Process 200 then proceeds to lidding step 206 as shown in FIG. 4. During lidding step 206, fluid-discharge closure 16 is coupled to head end 20 of sleeve 46 to close mouth 24 and establish open package 48 as shown in FIG. 4. Tail end 22 of open package 48 is formed to include a fill aperture 50 arranged to open into product-storage region 26 as shown in FIG. 4. Lidding step 206 may also be called heading step.
Process 200 then proceeds to a capping step 207 as shown in FIG. 4. During capping step 207, products may be placed in product-storage region 26 and tail end 22 of open package 48 is closed and sealed together to close fill aperture 50. As a result, squeeze tube 10 is established. Capping step 207 may also be called filling step 207.
Side wall 14 has a wall thickness 52 as shown in FIG. 2. Wall thickness 52 is greater than a paper wall thickness. In one example, a paper wall thickness is about 0.001 inches to about 0.002 inches. Wall thickness 52 may be about ten times greater than a paper wall thickness. Wall thickness 52 is configured provide a feeling of thickness to a consumer while minimizing risk of puncture and fracture to side wall 14 after squeeze tube 10 is formed. As a result, it was found unexpectedly that printed sheet 34 having wall thickness 52 could be embossed despite the relatively greater thickness of wall thickness 52 compared to the paper wall thickness.
In one example, wall thickness 52 is about 0.01 inches to about 0.02 inches. In another example, wall thickness 52 is about 0.01 inches to about 0.015 inches. In another example, wall thickness 52 is about 0.012 inches to about 0.015 inches.

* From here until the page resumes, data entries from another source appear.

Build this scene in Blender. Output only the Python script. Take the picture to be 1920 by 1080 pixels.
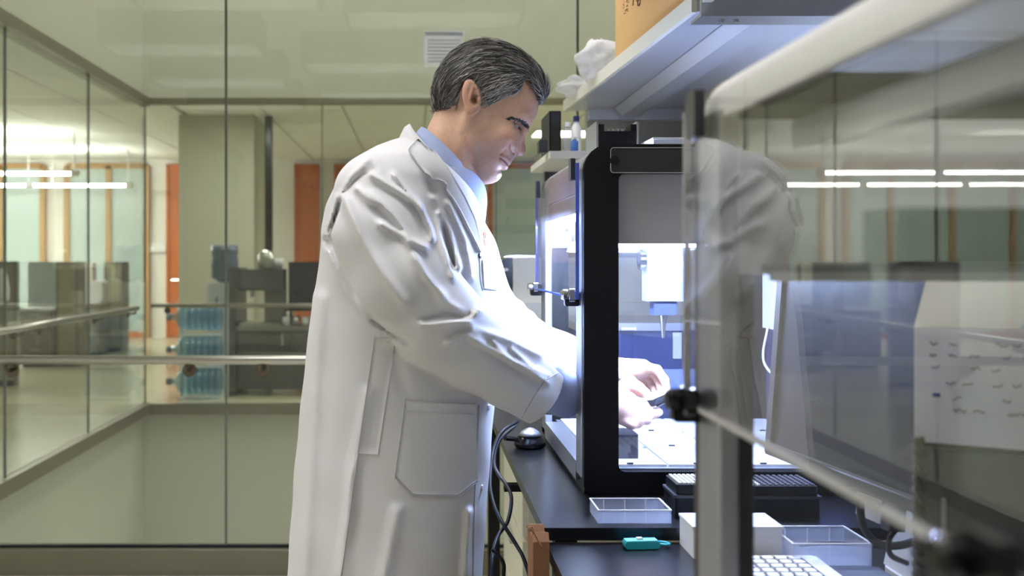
import bpy, math, random
import numpy as np
from mathutils import Vector, Matrix, Euler
random.seed(7); rng = np.random.default_rng(7)
for o in list(bpy.data.objects): bpy.data.objects.remove(o)
scene = bpy.context.scene
C = scene.collection

# ------------------------------------------------------------------ camera
EYE = 1.342            # camera height
F = 1850.0             # focal length in pixels of the 1920 px wide photograph
VX, VY = 781.0, 488.0  # where the camera axis meets the photograph
cam_d = bpy.data.cameras.new('camera'); cam = bpy.data.objects.new('camera', cam_d); C.objects.link(cam)
cam.location = (0, 0, EYE); cam.rotation_euler = (math.pi/2, 0, 0)
cam_d.sensor_width = 36.0; cam_d.lens = 36.0*F/1920.0
cam_d.shift_x = (960-VX)/1920.0; cam_d.shift_y = -(540-VY)/1920.0
cam_d.clip_start = 0.05; cam_d.clip_end = 100
cam_d.dof.use_dof = True; cam_d.dof.focus_distance = 1.98; cam_d.dof.aperture_fstop = 4.2
scene.camera = cam
# ------------------------------------------------------------------ world, exposure
w = bpy.data.worlds.new('world'); scene.world = w; w.use_nodes = True
w.node_tree.nodes['Background'].inputs[0].default_value = (0.80, 0.85, 0.95, 1)
w.node_tree.nodes['Background'].inputs[1].default_value = 0.15
vs = scene.view_settings
vs.view_transform = 'Standard'; vs.look = 'None'; vs.gamma = 1.0; vs.use_curve_mapping = False
vs.exposure = 0.1
scene.cycles.max_bounces = 7; scene.cycles.transparent_max_bounces = 24; scene.cycles.adaptive_threshold = 0.03
scene.cycles.diffuse_bounces = 3; scene.cycles.glossy_bounces = 4
scene.cycles.use_denoising = True
# strength of the lamps, with atrium and corridor ones added as fill (W/m2 of the glowing surface)
L_TROFFER, L_ATRIUM_FILL, L_PENDANT, L_LED, L_CORRIDOR_FILL = 19.0, 7.2, 56.0, 660.0, 16.0

# ------------------------------------------------------------------ helpers
def lin(c):
    r = []
    for v in c[:3]:
        v = v/255.0
        r.append(v/12.92 if v <= 0.04045 else ((v+0.055)/1.055)**2.4)
    return (*r, 1.0)
def at(px, py, D): return np.array([(px-VX)/F*D, D, EYE-(py-VY)/F*D])
def ux(px, D): return (px-VX)/F*D
def uz(py, D): return EYE-(py-VY)/F*D

MATS = {}
def mat(name, col, rough=0.5, metal=0.0, var=0.06, scale=8.0, bump=0.0, bscale=60.0, spec=0.5, sss=0.0, attr=None, stretch=None, coat=0.0, sheen=0.0):
    if name in MATS: return MATS[name]
    m = bpy.data.materials.new(name); m.use_nodes = True
    nt = m.node_tree; b = nt.nodes['Principled BSDF']
    b.inputs['Roughness'].default_value = rough; b.inputs['Metallic'].default_value = metal
    b.inputs['Specular IOR Level'].default_value = spec
    if coat: b.inputs['Coat Weight'].default_value = coat
    tc = nt.nodes.new('ShaderNodeTexCoord'); mp = nt.nodes.new('ShaderNodeMapping')
    nt.links.new(tc.outputs['Object'], mp.inputs[0])
    if stretch: mp.inputs['Scale'].default_value = stretch
    nz = nt.nodes.new('ShaderNodeTexNoise'); nz.inputs['Scale'].default_value = scale; nz.inputs['Detail'].default_value = 5
    nt.links.new(mp.outputs[0], nz.inputs['Vector'])
    mr = nt.nodes.new('ShaderNodeMapRange'); mr.inputs[3].default_value = 1-var; mr.inputs[4].default_value = 1+var
    nt.links.new(nz.outputs[0], mr.inputs[0])
    mx = nt.nodes.new('ShaderNodeMix'); mx.data_type = 'RGBA'; mx.blend_type = 'MULTIPLY'; mx.inputs[0].default_value = 1
    if attr:
        at_ = nt.nodes.new('ShaderNodeAttribute'); at_.attribute_name = attr
        nt.links.new(at_.outputs['Color'], mx.inputs[6])
    else: mx.inputs[6].default_value = lin(col)
    nt.links.new(mr.outputs[0], mx.inputs[7])
    nt.links.new(mx.outputs[2], b.inputs['Base Color'])
    if sss:
        b.inputs['Subsurface Weight'].default_value = sss; b.inputs['Subsurface Radius'].default_value = (0.010, 0.004, 0.002)
        b.inputs['Subsurface Scale'].default_value = 0.5
    if bump:
        n2 = nt.nodes.new('ShaderNodeTexNoise'); n2.inputs['Scale'].default_value = bscale; n2.inputs['Detail'].default_value = 4
        nt.links.new(mp.outputs[0], n2.inputs['Vector'])
        bp = nt.nodes.new('ShaderNodeBump'); bp.inputs['Strength'].default_value = bump; bp.inputs['Distance'].default_value = 0.004
        nt.links.new(n2.outputs[0], bp.inputs['Height']); nt.links.new(bp.outputs[0], b.inputs['Normal'])
    MATS[name] = m; return m
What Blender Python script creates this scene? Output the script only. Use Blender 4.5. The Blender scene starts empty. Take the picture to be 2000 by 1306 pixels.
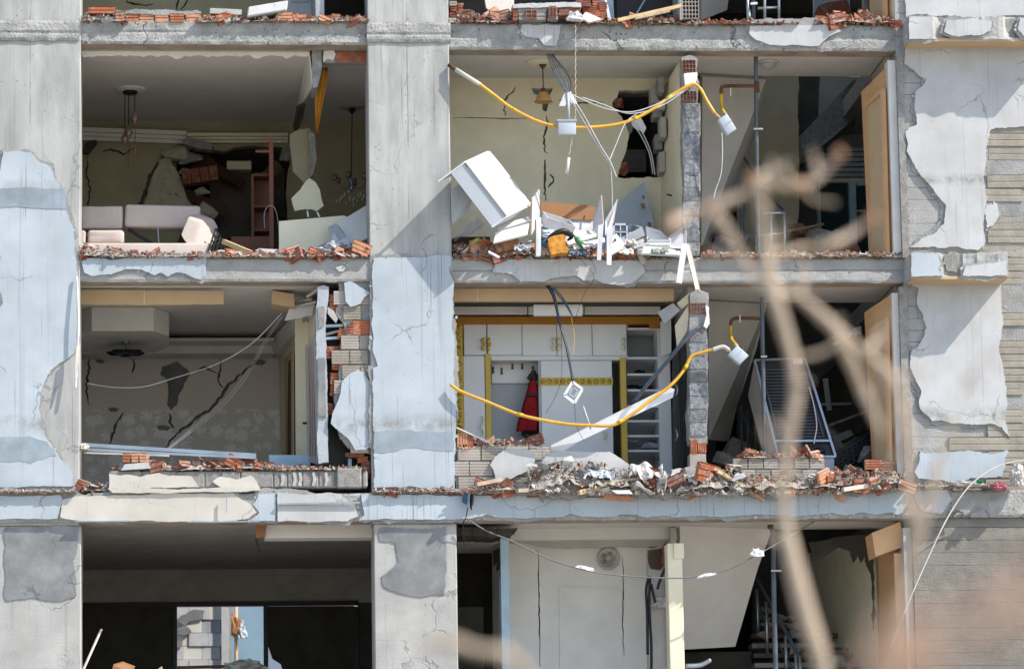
import bpy, bmesh, math, random
from mathutils import Vector, Matrix, noise
from mathutils.geometry import tessellate_polygon

# ------------------------------------------------------------------ camera, sky, sun, exposure
SC = bpy.context.scene
COL = SC.collection
RES_X, RES_Y, LENS = 2000.0, 1306.0, 135.0
F = LENS / 36.0 * RES_X
PITCH, YAW, ROLL = math.radians(9.5), math.radians(4.8), math.radians(-0.9)
FWD = Vector((math.sin(YAW) * math.cos(PITCH), math.cos(YAW) * math.cos(PITCH), math.sin(PITCH)))
R0 = Vector((math.cos(YAW), -math.sin(YAW), 0))
U0 = R0.cross(FWD)
RIGHT = R0 * math.cos(ROLL) + U0 * math.sin(ROLL)
UP = -R0 * math.sin(ROLL) + U0 * math.cos(ROLL)
CAM = Vector((-FWD.x * 49.0, -FWD.y * 49.0, 1.6))
cd = bpy.data.cameras.new('camera')
cd.lens = LENS; cd.sensor_width = 36.0; cd.clip_start = 0.5; cd.clip_end = 2000
cd.dof.use_dof = True; cd.dof.focus_distance = 49.3; cd.dof.aperture_fstop = 2.0
cam = bpy.data.objects.new('camera', cd); COL.objects.link(cam)
cam.matrix_world = Matrix(((RIGHT.x, UP.x, -FWD.x, CAM.x), (RIGHT.y, UP.y, -FWD.y, CAM.y), (RIGHT.z, UP.z, -FWD.z, CAM.z), (0, 0, 0, 1)))
SC.camera = cam

SUN = Vector((0.62, -0.32, 0.715)).normalized()
w = bpy.data.worlds.new('World'); SC.world = w; w.use_nodes = True
nt = w.node_tree; nt.nodes.clear()
sky = nt.nodes.new('ShaderNodeTexSky'); sky.sky_type = 'NISHITA'; sky.sun_disc = False
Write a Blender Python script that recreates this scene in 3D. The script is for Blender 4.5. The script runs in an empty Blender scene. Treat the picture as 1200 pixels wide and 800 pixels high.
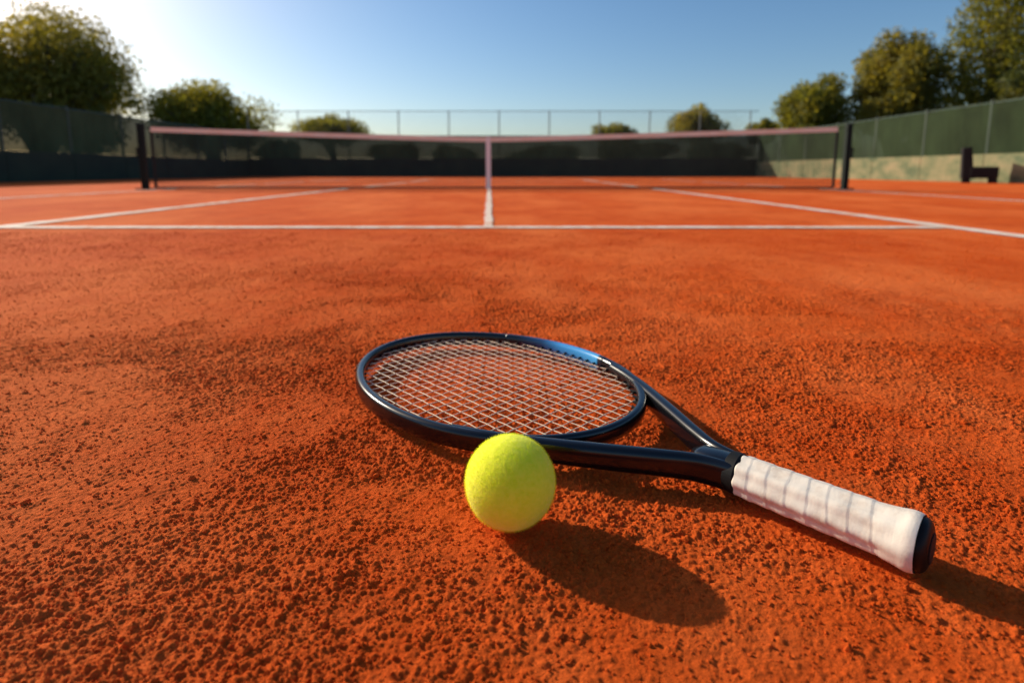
import bpy, bmesh, math, random
import numpy as np
from mathutils import Vector, Matrix
random.seed(7); rng = np.random.default_rng(11)
PI = math.pi
scn = bpy.context.scene
COL = scn.collection
scn.view_settings.view_transform = 'Standard'
scn.view_settings.look = 'None'
scn.view_settings.exposure = 0
scn.view_settings.gamma = 1

# ------------------------------------------------------------------ camera
H = .26; TH = math.radians(8); F = 660.; PPY = 292.8
cam = bpy.data.cameras.new('camera'); camo = bpy.data.objects.new('camera', cam); COL.objects.link(camo)
cam.sensor_width = 36; cam.lens = F/1200*36; cam.shift_y = -(400-PPY)/1200
cam.clip_start = .01; cam.clip_end = 3000
camo.location = (0, 0, H); camo.rotation_euler = (PI/2-TH, 0, 0)
cam.dof.use_dof = True; cam.dof.focus_distance = .45; cam.dof.aperture_fstop = 5.6
scn.camera = camo

def at(x, y, Y):
    u = (x-600)/F; v = (PPY-y)/F
    t = Y/(math.cos(TH)+v*math.sin(TH))
    return Vector((t*u, Y, H+t*(-math.sin(TH)+v*math.cos(TH))))

# ------------------------------------------------------------------ light
S = Vector((-.832*math.cos(math.radians(25)), .555*math.cos(math.radians(25)), math.sin(math.radians(25)))).normalized()
sl = bpy.data.lights.new('sun', 'SUN'); so = bpy.data.objects.new('sun', sl); COL.objects.link(so)
sl.energy = 5; sl.angle = math.radians(.5); sl.color = (1, .91, .74)
so.rotation_euler = S.to_track_quat('Z', 'Y').to_euler(); so.location = (-8, 6, 6)
w = bpy.data.worlds.new('World'); scn.world = w; w.use_nodes = True
nt = w.node_tree; nt.nodes.clear()
o = nt.nodes.new('ShaderNodeOutputWorld'); b = nt.nodes.new('ShaderNodeBackground'); s = nt.nodes.new('ShaderNodeTexSky')
s.sky_type = 'NISHITA'; s.sun_disc = False; s.sun_elevation = math.radians(25); s.sun_rotation = math.radians(-56.3)
s.air_density = 1.0; s.dust_density = 1.0; s.ozone_density = 2.8
hs = nt.nodes.new('ShaderNodeHueSaturation'); hs.inputs['Saturation'].default_value = 1.18; nt.links.new(s.outputs[0], hs.inputs['Color'])
# warm aureole of scattered light round the sun's direction
tcw = nt.nodes.new('ShaderNodeTexCoord'); dp = nt.nodes.new('ShaderNodeVectorMath'); dp.operation = 'DOT_PRODUCT'
nt.links.new(tcw.outputs['Generated'], dp.inputs[0]); dp.inputs[1].default_value = tuple(S)
m0 = nt.nodes.new('ShaderNodeMath'); m0.operation = 'MAXIMUM'; nt.links.new(dp.outputs['Value'], m0.inputs[0]); m0.inputs[1].default_value = 0
m1 = nt.nodes.new('ShaderNodeMath'); m1.operation = 'POWER'; nt.links.new(m0.outputs[0], m1.inputs[0]); m1.inputs[1].default_value = 18
mxw = nt.nodes.new('ShaderNodeMix'); mxw.data_type = 'RGBA'; mxw.blend_type = 'ADD'; mxw.inputs[0].default_value = 1
gl = nt.nodes.new('ShaderNodeMix'); gl.data_type = 'RGBA'; gl.inputs[6].default_value = (0, 0, 0, 1); gl.inputs[7].default_value = (9, 4.4, 0, 1)
nt.links.new(m1.outputs[0], gl.inputs[0]); nt.links.new(hs.outputs[0], mxw.inputs[6]); nt.links.new(gl.outputs[2], mxw.inputs[7])
b.inputs['Strength'].default_value = .128
nt.links.new(mxw.outputs[2], b.inputs[0]); nt.links.new(b.outputs[0], o.inputs[0])

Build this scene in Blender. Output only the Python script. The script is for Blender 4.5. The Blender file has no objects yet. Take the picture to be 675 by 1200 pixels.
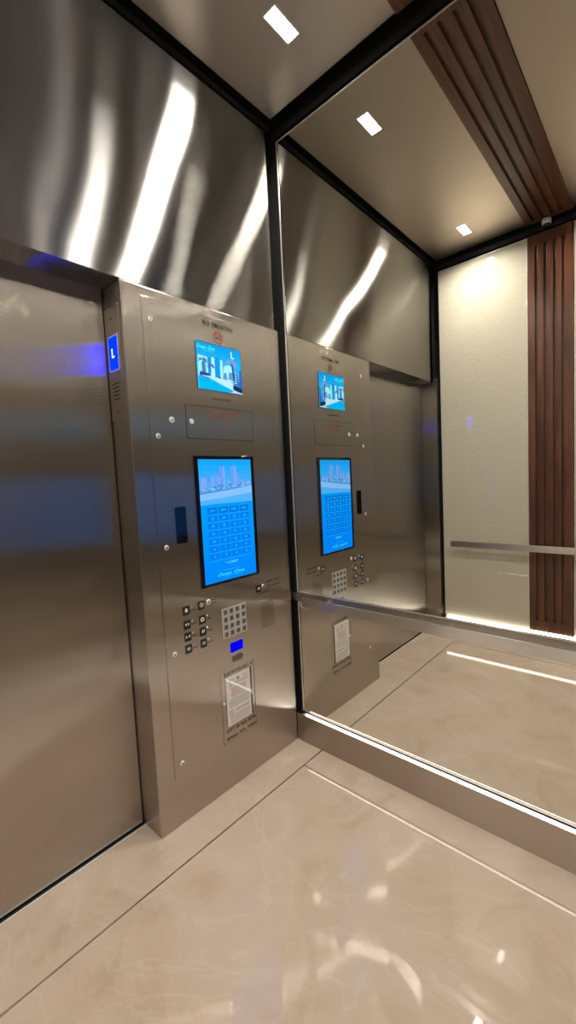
import bpy, bmesh, math, random
from mathutils import Vector, Matrix

C = bpy.context.scene.collection
random.seed(4)

# ------------------------------------------------------------------ dimensions (metres)
D = 1.887          # mirror wall (y=0) to the opposite wall (y=-D)
W = 1.66           # front wall (x=0) to the rear wall
HT = 2.13          # underside of the transom
HM = 3.014         # top of the mirror
HK = 0.156         # foot of the panels
KT = 0.1465         # top of the kick plates
HC = 3.081         # ceiling panels
A = 0.8425         # width of the return column that carries the controls
R_ = 0.1325        # door set back from the front wall
WS0, WS1 = 0.691, 0.967   # walnut strip
E_ = 1.914

# ------------------------------------------------------------------ node helpers
def new_mat(name):
    m = bpy.data.materials.new(name); m.use_nodes = True
    nt = m.node_tree
    b = nt.nodes.get('Principled BSDF')
    return m, nt, b

def simple(name, col, rough=0.5, metal=0.0, spec=0.5, coat=0.0, coat_rough=0.05):
    m, nt, b = new_mat(name)
    tc = nt.nodes.new('ShaderNodeTexCoord')
    n = nt.nodes.new('ShaderNodeTexNoise'); n.inputs['Scale'].default_value = 14; n.inputs['Detail'].default_value = 3
    nt.links.new(tc.outputs['Object'], n.inputs['Vector'])
    mx = nt.nodes.new('ShaderNodeMix'); mx.data_type = 'RGBA'
    mx.inputs['A'].default_value = (*[c*0.94 for c in col], 1); mx.inputs['B'].default_value = (*[min(1, c*1.06) for c in col], 1)
    nt.links.new(n.outputs['Fac'], mx.inputs['Factor'])
    nt.links.new(mx.outputs['Result'], b.inputs['Base Color'])
    b.inputs['Roughness'].default_value = rough; b.inputs['Metallic'].default_value = metal
    b.inputs['Specular IOR Level'].default_value = spec
    b.inputs['Coat Weight'].default_value = coat; b.inputs['Coat Roughness'].default_value = coat_rough
    return m

def emit(name, col, strength=1.0):
    m = bpy.data.materials.new(name); m.use_nodes = True
    nt = m.node_tree; nt.nodes.clear()
    o = nt.nodes.new('ShaderNodeOutputMaterial'); e = nt.nodes.new('ShaderNodeEmission')
    e.inputs['Color'].default_value = (*col, 1); e.inputs['Strength'].default_value = strength
    nt.links.new(e.outputs[0], o.inputs[0])
    return m

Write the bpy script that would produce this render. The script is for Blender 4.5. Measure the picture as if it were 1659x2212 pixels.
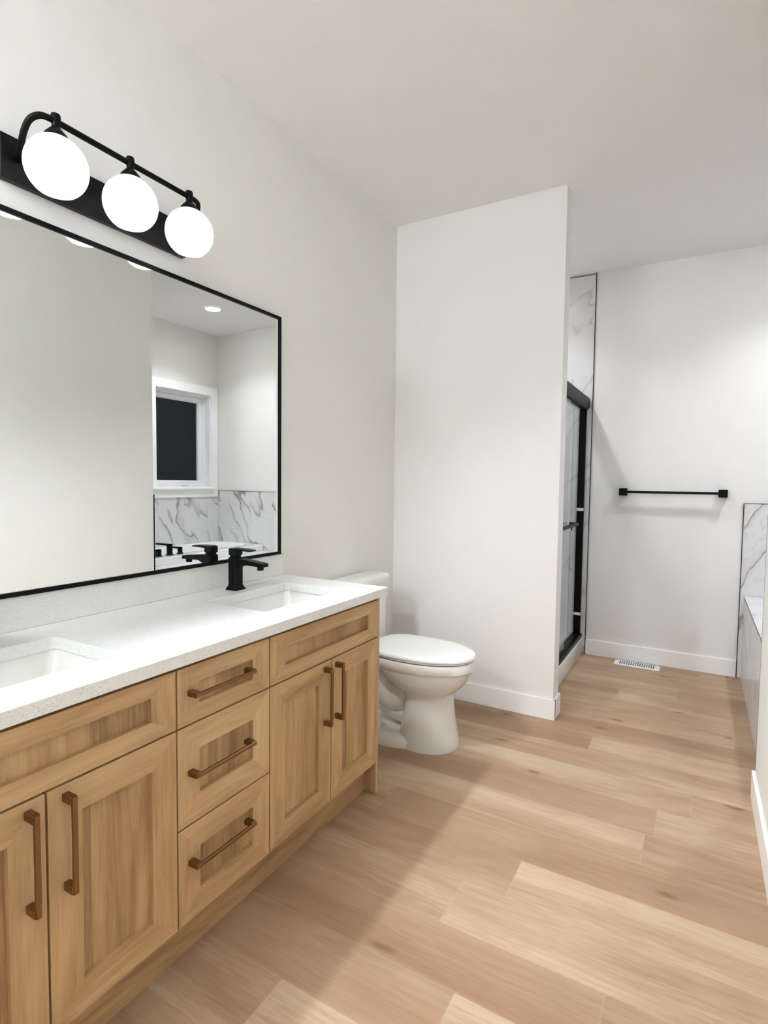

It was also unexpectedly found that embossment 12 of squeeze tube 10 maintained shape, size, and appearance over a period of time following embossing step 103. Embossment 12 resisted relaxing during storage and maintained size, shape, and appearance over time.
A second embodiment of a squeeze tube 310 in accordance with the present disclosure is shown, for example, in FIG. 5. Squeeze tube 310 includes fluid-discharge closure 16 and a fluid-storage container 318 as shown in FIG. 5. Fluid-storage container 318 includes a head end 320 and an opposite tail end 322 as shown in FIG. 5. Fluid-storage container 318 is formed to include a mouth 324 at head end 320 that is arranged to open into a product-storage region 326 formed in fluid-storage container 318. Fluid-discharge closure 16 is coupled to fluid-storage container 318 to close mouth 324 and allow selective access to products located in product-storage region 326.
Fluid-storage container 318 includes a tail-end closure 325 and a side wall 314 including a non-embossed portion and a recessed embossment 312 as shown in FIGS. 5 and 6. Side wall 314 is arranged in a cylindrical shape with tail-end closure 325 being formed during the manufacturing process at tail end 322. Recessed embossment 312 is coupled to the non-embossed portion of side wall 314 and arranged to extend inwardly into product-storage region 326 as shown in FIG. 6. During the manufacturing process, recessed embossment 312 is formed as a result of permanently deforming a portion of a laminate sheet so as to cause recessed embossment 312 to extend inwardly away from an outer surface 314A of the non-embossed portion of side wall 314.
A third embodiment of a squeeze tube 410 in accordance with the present disclosure is shown, for example, in FIG. 7. Squeeze tube 410 includes fluid-discharge closure 16 and a fluid-storage container 418 as shown in FIG. 7. Fluid-storage container 418 includes a head end 420 and an opposite tail end 422A as shown in FIG. 7. Fluid-storage container 418 is formed to include a mouth 424 at head end 420 that is arranged to open into a product-storage region 426 formed in fluid-storage container 418. Fluid-discharge closure 416 is coupled to fluid-storage container 418 to close mouth 424 and allow selective access to products located in product-storage region 426.
Fluid-storage container 418 includes a tail-end closure 425 and a side wall 414 including a non-embossed portion and a combined embossment 412 as shown in FIGS. 7 and 8. Side wall 414 is arranged in a cylindrical shape with tail-end closure 425 being formed during the manufacturing process at tail end 422A. Combined embossment 412 is coupled to the non-embossed portion of side wall 414 and includes a raised portion 412A and a recessed portion 412B as shown in FIGS. 7 and 8. Raised portion 412A is arranged to extend outwardly away from product-storage region 426. Recessed portion 412B is arranged to extend inwardly into product-storage region 426 as shown in FIGS. 7 and 8. During the manufacturing process, combined embossment 412 is formed as a result of permanently deforming a portion of a laminate sheet so as to cause combined embossment 412 to extend both outwardly away from an outer surface 414A of side wall 414 and inwardly into product-storage region 426.